Scalawags ahoy
Which movie genre has taken the greatest fall from grace in the past 20 years? There’s a good argument for the pirate movie, a cinema faction once flourishing with the likes of Wallace Beery, Errol Flynn and Burt Lancaster, now reduced to caricature and powdered wigs. Remember Roman Polanski’s Pirates (1986), with a monstrously miscast Walter Matthau looking lost at sea? How about Monty Python’s Graham Chapman tarnishing his legend as Yellowbeard (1983), or Renny Harlin nearly destroying the careers of all those involved with Cutthroat Island (1995)?
The list goes on: Spielberg’s dismal Hook (‘91) with Dustin Hoffman’s pirate Hook inspiring hatred for all things Peter Pan; Linda Ronstadt and the legendary Rex Smith embarrassing themselves in The Pirates of Penzance (‘83); and Ice Pirates (‘83), an attempt at sci-fi starring the late Robert Urich.
With a nightmarish cinematic stew such as this, it’s a wonder why Disney would green-light the mega-budgeted Pirates of the Caribbean: The Curse of the Black Pearl. Based on one of their amusement park rides (as was last year’s poorly received and misunderstood The Country Bears), it hardly has the makings of a substantial film. In a summer full of blockbusters featuring Arnie, Keanu and Harrison, this movie’s tent-pole star is none other than the eccentric Johnny Depp, a name that doesn’t necessarily promise box-office success.
Shockingly, Black Pearl rallies in the face of everything riding against it and provides a pleasant surprise in a dismal summer movie season. The film is well aware of the clichés and pitfalls that have rendered pirate films useless. Rather than eschew the wooden eyes, talking parrots and bottles of rum, it embraces and glorifies the silliness of it all, blending a sensible dose of comedy with a morbid touch of effective horror. While it’s a bit long in the tooth, with about five endings too many, and its hero (Orlando Bloom) is a dullard, these are minor quibbles. This is, despite all odds, a good pirate movie.

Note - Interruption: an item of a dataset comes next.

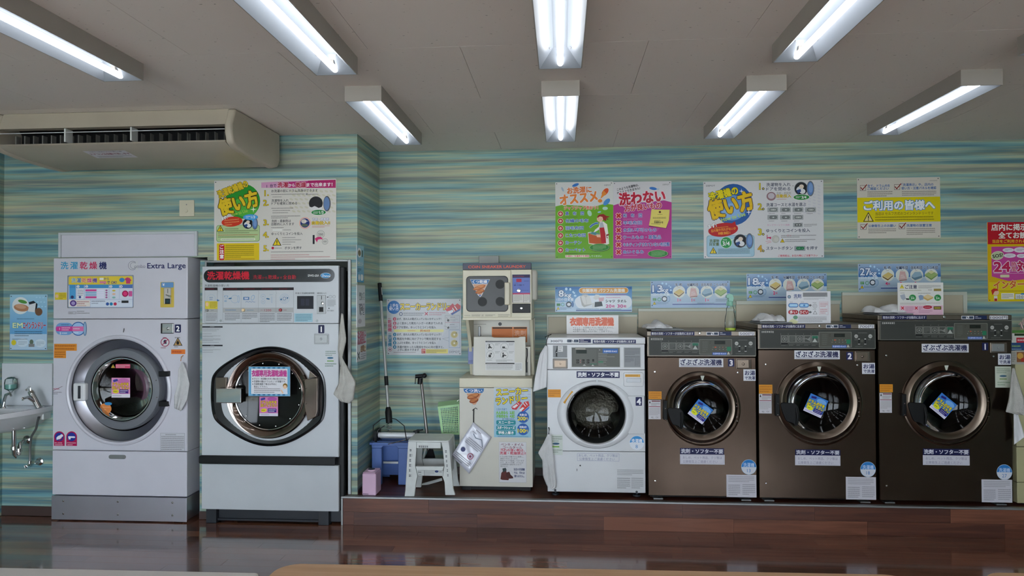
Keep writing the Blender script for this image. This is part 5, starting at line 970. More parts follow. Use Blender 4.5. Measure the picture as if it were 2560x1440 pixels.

The film opens at sea, where a young girl retrieves a mysterious gold medallion off a shipwreck survivor and hides it for years. The young girl grows up to be, lucky for us, the ravishing Keira Knightly, who is kidnapped by the evil pirate Barbossa (an appropriately disgusting Geoffrey Rush). Barbossa seeks to lift a curse off himself and his crew that transforms them into walking-dead skeletons in the moonlight, with the medallion being the key to their salvation. A rescue party, led by Bloom and the infamous Captain Jack Sparrow (Depp), sets out to save the damsel in distress and instigate many a swordfight.
Directed by Gore Verbinski (The Ring, The Mexican), the movie benefits from mostly good casting and a gloriously over-the-top approach that features lush sets, a rousing score by Klaus Badelt and decent CGI effects. Those looking to take the kiddies to this one, beware: It features massive cartoon violence, and the supernatural element that turns pirates into walking, rotting skeletons will fuel some bad dreams. As Disney movies go, this one is nasty scary.
Driving the picture is Depp, having a blast and refusing to sell out in the middle of big ticket Disney fare. Depp camps it up as the ambiguous Sparrow, perhaps the strangest pirate in the history of cinema. With tangled dreads, gold teeth and a gleefully sloppy British accent, Depp’s performance is proof that big-action movie acting doesn’t have to be by the numbers.
At nearly two and a half hours, The Curse of the Black Pearl proves to be all the pirate movie we’ll need for the next 20 years. While the film doesn’t necessarily do anything to reinvent a thrashed genre, it does do the memorable, wooden-legged scalawags of yesteryear some justice.